In order for the trial court to make a change of custody, both factors must be proven: (1) a substantial and material change of circumstances, and (2) that the welfare and best interests of the children require a change of custody.
As to the second part of the rule, the trial court concluded that “[t]he welfare and best interests of [the children] do not require modification of the custodial aspects of the divorce decree .... ”
Although the evidence does reflect some areas which may be less than ideal circumstances for the children, we cannot say that the trial court abused its discretion in disallowing the change of custody. The appellant simply did not establish by a preponderance of the evidence that the change was in the best interests and welfare of the children. In this respect we assume that the trial court took into consideration all of the evidence before it in making its decision. It is not essential that the *859trial court enter a finding of fact on every fact presented, but only those findings of fact essential to support its conclusions.

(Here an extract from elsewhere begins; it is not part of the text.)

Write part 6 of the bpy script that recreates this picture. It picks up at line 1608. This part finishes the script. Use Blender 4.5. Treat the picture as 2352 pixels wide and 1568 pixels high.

The appellee has requested allowance by this court of attorney fees for her defense of this appeal. Since we hold that there was a change of circumstances since the divorce decree which would allow the trial court to consider custody of the children, and to have court review of that decision, the request of appellee is disallowed.
The judgment of the trial court is affirmed.
WOLLMAN, DUNN and MORGAN, JJ., concur. HENDERSON, J., concurs in part and dissents in part. HECK, Circuit Judge, sitting for FOSH-EIM, C.J., disqualified.Hanks v. Hanks, 296 N.W.2d 523 (S.D. 1980).